Since last week’s demonstration in Harlem, I have realized that the right name for what has happened to this country is a coup d’etat.

We talk of stolen elections, violations of the Constitution, illegal actions by the Bush regime, illegal invasion and occupation of Iraq.  We see legislation passed to legitimize things the regime has done: the Patriot Act, the Military Commissions Act.

From the day of the inauguration of this regime, there have been Americans speaking out everywhere George Bush has appeared, but the crafters of this coup knew that they had to make such dissent and protest invisible, unpatriotic, even criminal when possible.  People who protest are penned up away from Bush or members of his administration.  The media, owned perhaps by the same people who put the Bush regime in office or somehow cowed by them, have failed to let the public know the truth on this and many other issues. 

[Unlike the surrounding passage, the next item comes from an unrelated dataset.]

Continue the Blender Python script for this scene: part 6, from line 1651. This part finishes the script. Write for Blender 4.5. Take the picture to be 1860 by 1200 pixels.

I kept thinking after the Harlem demonstration last week how Lyndon Johnson was very aware of the disapproval of the war in Viet Nam.  He could see and hear the protest himself and it was widely broadcast on television and reported in the press.  That was when we were still a democracy, always an imperfect one to be sure, but a democracy.

Now we have had a coup d’etat followed by acts to legitimize the usurping power.  That is what I would call it if it were not the United States I were speaking of, at least I would have until last week.  Now I will call it that when speaking of the United States as well, for that is what has happened.

My sense of urgency to see the occupation of Iraq ended and the restoration of our democracy beginning with the impeachment of Bush and Cheney are because I know, I have known for years, that this is not a legitimate government, but one that has come about as the result of a coup d’etat.

When I first realized this last week, for a moment I thought “a bloodless coup.”  But, of course, it has not been bloodless.  Blood of Americans has not flowed in the streets of New York, Nashville, Palo Alto, Minneapolis, or Chicago, but it has flowed in the streets of Bagdad and Fallujah.  Many Americans have died in this coup and many, many more innocent Iraqis have died for this ursupring regime.

Will we rise up against the tyrant or not?   In a complexity that is typical of the United States, the tyrant is not just George Bush, but rather a group of people who have used him.  Unless we impeach him and Cheney as a first step in restoring our democracy, the coup will have succeeded in establishing a new government and in legitimizing it.  Even though the next administration may look much different from this one, unless we rescind the laws that have repealed our rights and changed the structure of our government, we will not be “back to normal.”